**DATA PROVIDED**:

****************

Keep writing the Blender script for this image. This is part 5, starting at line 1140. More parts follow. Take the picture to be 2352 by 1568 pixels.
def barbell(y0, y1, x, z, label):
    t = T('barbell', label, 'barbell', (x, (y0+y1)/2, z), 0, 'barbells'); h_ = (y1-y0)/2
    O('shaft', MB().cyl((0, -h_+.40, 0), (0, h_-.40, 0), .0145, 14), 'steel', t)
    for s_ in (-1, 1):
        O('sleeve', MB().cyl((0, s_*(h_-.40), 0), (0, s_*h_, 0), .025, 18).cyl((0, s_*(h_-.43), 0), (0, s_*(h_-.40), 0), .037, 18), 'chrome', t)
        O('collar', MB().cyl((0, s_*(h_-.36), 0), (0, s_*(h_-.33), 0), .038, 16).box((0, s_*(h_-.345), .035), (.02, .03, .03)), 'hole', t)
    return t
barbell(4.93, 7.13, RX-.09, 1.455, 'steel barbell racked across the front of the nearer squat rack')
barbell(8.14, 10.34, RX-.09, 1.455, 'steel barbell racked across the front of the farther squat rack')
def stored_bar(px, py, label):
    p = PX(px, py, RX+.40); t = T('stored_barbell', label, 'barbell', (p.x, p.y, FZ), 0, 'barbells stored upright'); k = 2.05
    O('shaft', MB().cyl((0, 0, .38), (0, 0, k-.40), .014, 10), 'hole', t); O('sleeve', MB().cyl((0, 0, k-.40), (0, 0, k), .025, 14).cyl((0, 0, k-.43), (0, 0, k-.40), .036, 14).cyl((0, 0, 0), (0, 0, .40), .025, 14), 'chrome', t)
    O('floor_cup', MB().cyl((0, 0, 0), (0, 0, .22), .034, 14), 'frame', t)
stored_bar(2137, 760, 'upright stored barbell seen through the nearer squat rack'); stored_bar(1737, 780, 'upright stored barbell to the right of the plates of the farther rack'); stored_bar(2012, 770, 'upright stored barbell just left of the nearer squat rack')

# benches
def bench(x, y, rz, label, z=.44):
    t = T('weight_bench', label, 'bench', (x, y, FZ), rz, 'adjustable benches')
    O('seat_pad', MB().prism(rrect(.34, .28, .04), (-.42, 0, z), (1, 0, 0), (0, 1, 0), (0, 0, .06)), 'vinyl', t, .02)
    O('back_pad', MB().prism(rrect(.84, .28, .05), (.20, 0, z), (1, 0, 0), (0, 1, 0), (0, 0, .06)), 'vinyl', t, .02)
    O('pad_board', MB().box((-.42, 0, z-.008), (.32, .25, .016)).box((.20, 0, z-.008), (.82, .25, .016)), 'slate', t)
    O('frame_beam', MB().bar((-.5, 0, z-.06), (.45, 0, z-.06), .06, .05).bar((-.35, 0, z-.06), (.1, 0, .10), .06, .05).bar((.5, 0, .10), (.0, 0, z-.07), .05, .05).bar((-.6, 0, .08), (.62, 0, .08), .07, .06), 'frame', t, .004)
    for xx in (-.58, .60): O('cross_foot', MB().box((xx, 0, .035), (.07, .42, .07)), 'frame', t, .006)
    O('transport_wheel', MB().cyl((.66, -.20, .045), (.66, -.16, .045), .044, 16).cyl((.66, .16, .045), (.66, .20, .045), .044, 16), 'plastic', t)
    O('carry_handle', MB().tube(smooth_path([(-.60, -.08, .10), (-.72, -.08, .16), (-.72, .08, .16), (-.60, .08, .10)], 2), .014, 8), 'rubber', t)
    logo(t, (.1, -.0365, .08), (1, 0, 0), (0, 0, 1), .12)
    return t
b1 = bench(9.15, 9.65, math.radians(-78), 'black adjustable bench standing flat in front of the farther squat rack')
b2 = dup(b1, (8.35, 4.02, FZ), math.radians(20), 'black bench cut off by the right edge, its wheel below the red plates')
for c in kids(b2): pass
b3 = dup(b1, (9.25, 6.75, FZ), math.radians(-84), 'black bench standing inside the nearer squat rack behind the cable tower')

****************

**OBJECTIVE**:
Quote the listing in full, please, keeping every line exact.

**ANSWER IN FULL**:
Keep writing the Blender script for this image. This is part 5, starting at line 1140. More parts follow. Take the picture to be 2352 by 1568 pixels.
def barbell(y0, y1, x, z, label):
    t = T('barbell', label, 'barbell', (x, (y0+y1)/2, z), 0, 'barbells'); h_ = (y1-y0)/2
    O('shaft', MB().cyl((0, -h_+.40, 0), (0, h_-.40, 0), .0145, 14), 'steel', t)
    for s_ in (-1, 1):
        O('sleeve', MB().cyl((0, s_*(h_-.40), 0), (0, s_*h_, 0), .025, 18).cyl((0, s_*(h_-.43), 0), (0, s_*(h_-.40), 0), .037, 18), 'chrome', t)
        O('collar', MB().cyl((0, s_*(h_-.36), 0), (0, s_*(h_-.33), 0), .038, 16).box((0, s_*(h_-.345), .035), (.02, .03, .03)), 'hole', t)
    return t
barbell(4.93, 7.13, RX-.09, 1.455, 'steel barbell racked across the front of the nearer squat rack')
barbell(8.14, 10.34, RX-.09, 1.455, 'steel barbell racked across the front of the farther squat rack')
def stored_bar(px, py, label):
    p = PX(px, py, RX+.40); t = T('stored_barbell', label, 'barbell', (p.x, p.y, FZ), 0, 'barbells stored upright'); k = 2.05
    O('shaft', MB().cyl((0, 0, .38), (0, 0, k-.40), .014, 10), 'hole', t); O('sleeve', MB().cyl((0, 0, k-.40), (0, 0, k), .025, 14).cyl((0, 0, k-.43), (0, 0, k-.40), .036, 14).cyl((0, 0, 0), (0, 0, .40), .025, 14), 'chrome', t)
    O('floor_cup', MB().cyl((0, 0, 0), (0, 0, .22), .034, 14), 'frame', t)
stored_bar(2137, 760, 'upright stored barbell seen through the nearer squat rack'); stored_bar(1737, 780, 'upright stored barbell to the right of the plates of the farther rack'); stored_bar(2012, 770, 'upright stored barbell just left of the nearer squat rack')

# benches
def bench(x, y, rz, label, z=.44):
    t = T('weight_bench', label, 'bench', (x, y, FZ), rz, 'adjustable benches')
    O('seat_pad', MB().prism(rrect(.34, .28, .04), (-.42, 0, z), (1, 0, 0), (0, 1, 0), (0, 0, .06)), 'vinyl', t, .02)
    O('back_pad', MB().prism(rrect(.84, .28, .05), (.20, 0, z), (1, 0, 0), (0, 1, 0), (0, 0, .06)), 'vinyl', t, .02)
    O('pad_board', MB().box((-.42, 0, z-.008), (.32, .25, .016)).box((.20, 0, z-.008), (.82, .25, .016)), 'slate', t)
    O('frame_beam', MB().bar((-.5, 0, z-.06), (.45, 0, z-.06), .06, .05).bar((-.35, 0, z-.06), (.1, 0, .10), .06, .05).bar((.5, 0, .10), (.0, 0, z-.07), .05, .05).bar((-.6, 0, .08), (.62, 0, .08), .07, .06), 'frame', t, .004)
    for xx in (-.58, .60): O('cross_foot', MB().box((xx, 0, .035), (.07, .42, .07)), 'frame', t, .006)
    O('transport_wheel', MB().cyl((.66, -.20, .045), (.66, -.16, .045), .044, 16).cyl((.66, .16, .045), (.66, .20, .045), .044, 16), 'plastic', t)
    O('carry_handle', MB().tube(smooth_path([(-.60, -.08, .10), (-.72, -.08, .16), (-.72, .08, .16), (-.60, .08, .10)], 2), .014, 8), 'rubber', t)
    logo(t, (.1, -.0365, .08), (1, 0, 0), (0, 0, 1), .12)
    return t
b1 = bench(9.15, 9.65, math.radians(-78), 'black adjustable bench standing flat in front of the farther squat rack')
b2 = dup(b1, (8.35, 4.02, FZ), math.radians(20), 'black bench cut off by the right edge, its wheel below the red plates')
for c in kids(b2): pass
b3 = dup(b1, (9.25, 6.75, FZ), math.radians(-84), 'black bench standing inside the nearer squat rack behind the cable tower')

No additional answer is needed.